(PROBLEM DETAILS): Retype each line of the material exactly, please, skipping any picture in it.
BEGIN STORED DATA
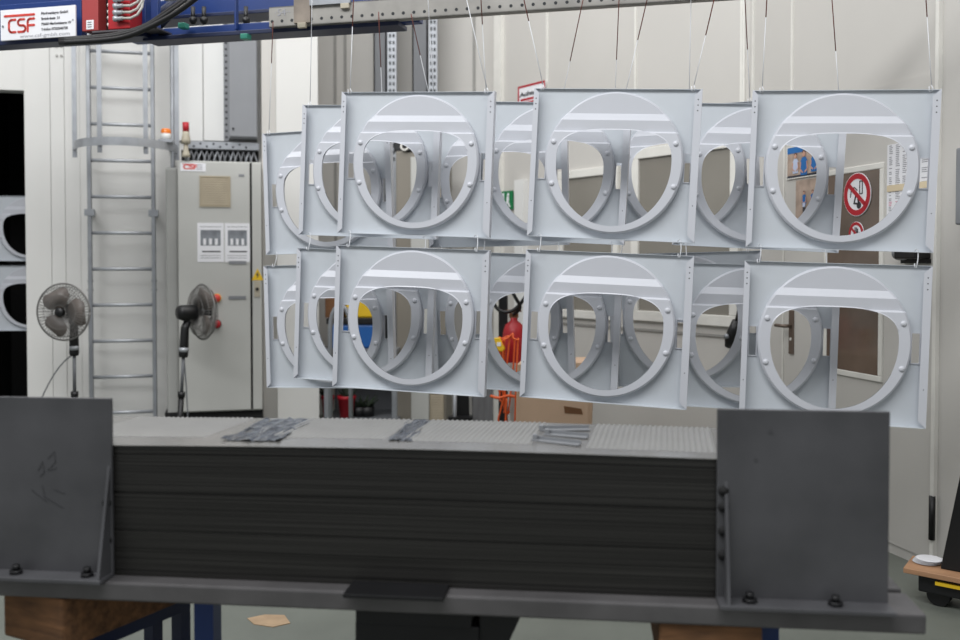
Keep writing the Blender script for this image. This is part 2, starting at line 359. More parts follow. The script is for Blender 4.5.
PANELS = {  # x, y, z, yaw, roll as they hang
 'U1':(-.272,4.143,1.831,-13.7,2.2),'U2':(.548,3.947,1.809,-14,2.8),'U3':(1.393,3.723,1.764,-14.1,2.1),
 'L1':(-.293,4.112,1.164,-13.7,2.0),'L2':(.516,3.932,1.141,-14.1,2.5),'L3':(1.367,3.717,1.098,-13.8,1.7),
 'U1b':(-.509,4.497,1.833,-14.3,2.2),'U1c':(-.752,4.808,1.763,-14.5,-1.6),'U2b':(.316,4.263,1.807,-14,2.9),'U2c':(.088,4.60,1.792,-14,-1.0),
 'U3b':(1.184,4.102,1.773,-13.8,3.1),'U3c':(.941,4.462,1.823,-14,-1.7),
 'L1b':(-.532,4.467,1.157,-14.4,2.0),'L1c':(-.744,4.782,1.092,-14.2,-1.4),'L2b':(.287,4.279,1.135,-14.1,2.4),'L2c':(.111,4.56,1.133,-14,-1.8),
 'L3b':(1.155,4.066,1.092,-14,1.6),'L3c':(.943,4.409,1.146,-14,-1.4)}
TIER = {'U':'upper','L':'lower'}; COL = {'1':'left','2':'middle','3':'right'}; ROW = {'':'front','b':'middle','c':'rear'}
proto = make_panel(); PMAT = {}; first = True
for k, (x, y, z, yw, rl) in PANELS.items():
    p = proto if first else dup(proto); first = False
    p.location = (x, y, z); p.rotation_euler = (0, R(rl), R(yw))
    PMAT[k] = Matrix.Translation((x, y, z)) @ p.rotation_euler.to_matrix().to_4x4()
    tag(p, f'pale grey sheet-metal panel with round cut-out, {TIER[k[0]]} tier, {ROW[k[2:]]} row, {COL[k[1]]} column', 'metal panel', 'pale grey panels hanging from the conveyor')
for i, (py, wd) in enumerate(((228.5, 'upper'), (298, 'lower'))):       # two more stored in the dark bay
    p = dup(proto); s_, z = BW.pt(30, py, .55); p.location = BW.w(s_, .55, z); p.rotation_euler = (0, 0, R(4)); p.scale = (.87,)*3
    tag(p, f'white panel with round cut-out inside the dark bay at far left, {wd} one', 'metal panel', 'white panels in the dark bay')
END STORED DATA
(EXERCISE RESULT):
Keep writing the Blender script for this image. This is part 2, starting at line 359. More parts follow. The script is for Blender 4.5.
PANELS = {  # x, y, z, yaw, roll as they hang
 'U1':(-.272,4.143,1.831,-13.7,2.2),'U2':(.548,3.947,1.809,-14,2.8),'U3':(1.393,3.723,1.764,-14.1,2.1),
 'L1':(-.293,4.112,1.164,-13.7,2.0),'L2':(.516,3.932,1.141,-14.1,2.5),'L3':(1.367,3.717,1.098,-13.8,1.7),
 'U1b':(-.509,4.497,1.833,-14.3,2.2),'U1c':(-.752,4.808,1.763,-14.5,-1.6),'U2b':(.316,4.263,1.807,-14,2.9),'U2c':(.088,4.60,1.792,-14,-1.0),
 'U3b':(1.184,4.102,1.773,-13.8,3.1),'U3c':(.941,4.462,1.823,-14,-1.7),
 'L1b':(-.532,4.467,1.157,-14.4,2.0),'L1c':(-.744,4.782,1.092,-14.2,-1.4),'L2b':(.287,4.279,1.135,-14.1,2.4),'L2c':(.111,4.56,1.133,-14,-1.8),
 'L3b':(1.155,4.066,1.092,-14,1.6),'L3c':(.943,4.409,1.146,-14,-1.4)}
TIER = {'U':'upper','L':'lower'}; COL = {'1':'left','2':'middle','3':'right'}; ROW = {'':'front','b':'middle','c':'rear'}
proto = make_panel(); PMAT = {}; first = True
for k, (x, y, z, yw, rl) in PANELS.items():
    p = proto if first else dup(proto); first = False
    p.location = (x, y, z); p.rotation_euler = (0, R(rl), R(yw))
    PMAT[k] = Matrix.Translation((x, y, z)) @ p.rotation_euler.to_matrix().to_4x4()
    tag(p, f'pale grey sheet-metal panel with round cut-out, {TIER[k[0]]} tier, {ROW[k[2:]]} row, {COL[k[1]]} column', 'metal panel', 'pale grey panels hanging from the conveyor')
for i, (py, wd) in enumerate(((228.5, 'upper'), (298, 'lower'))):       # two more stored in the dark bay
    p = dup(proto); s_, z = BW.pt(30, py, .55); p.location = BW.w(s_, .55, z); p.rotation_euler = (0, 0, R(4)); p.scale = (.87,)*3
    tag(p, f'white panel with round cut-out inside the dark bay at far left, {wd} one', 'metal panel', 'white panels in the dark bay')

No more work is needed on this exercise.